While spending many winters in Palm Springs, California, I continued my interest in organizational activities by establishing the Canadian Club of the Desert in 1982, and serving as its president for many years.

My interest in continuing education led to the formation of the Thursday Afternoon Luncheon Group, held at the Glendale Country Club, which is now in its sixteenth year. Affectionately known as "Lanny's Group", this club allows thirty or so men to spend time together listening, learning and discussing issues of the day, so that the search for knowledge is not left wanting.

Other projects in retirement included both the editorship of the 50th Anniversary Publication for the Glendale Golf and Country Club and a study of health insurance, prepared for the Manitoba Society of Seniors.
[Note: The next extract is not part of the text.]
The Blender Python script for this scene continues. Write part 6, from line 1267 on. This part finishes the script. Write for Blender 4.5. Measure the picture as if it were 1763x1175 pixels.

Reflecting on my life, I see no contradiction in the non-religious, left-leaning, sports-minded, socialist background of a man who today has been a member of a synagogue and with his wife has raised his children in a Jewish tradition, who was president of the YMHA, president of the Glendale Golf and Country Club at a time when Jews were not accepted at other country clubs, and an ardent fundraiser for Israel in times of need.

I reconcile the above contradictions by recognizing that life is a matter of balance, of give and take. Be it in a marital relationship, negotiating a business deal, or a political arrangement, everything evolved human interactions and therefore an understanding of human needs — We truly are our brother's keeper.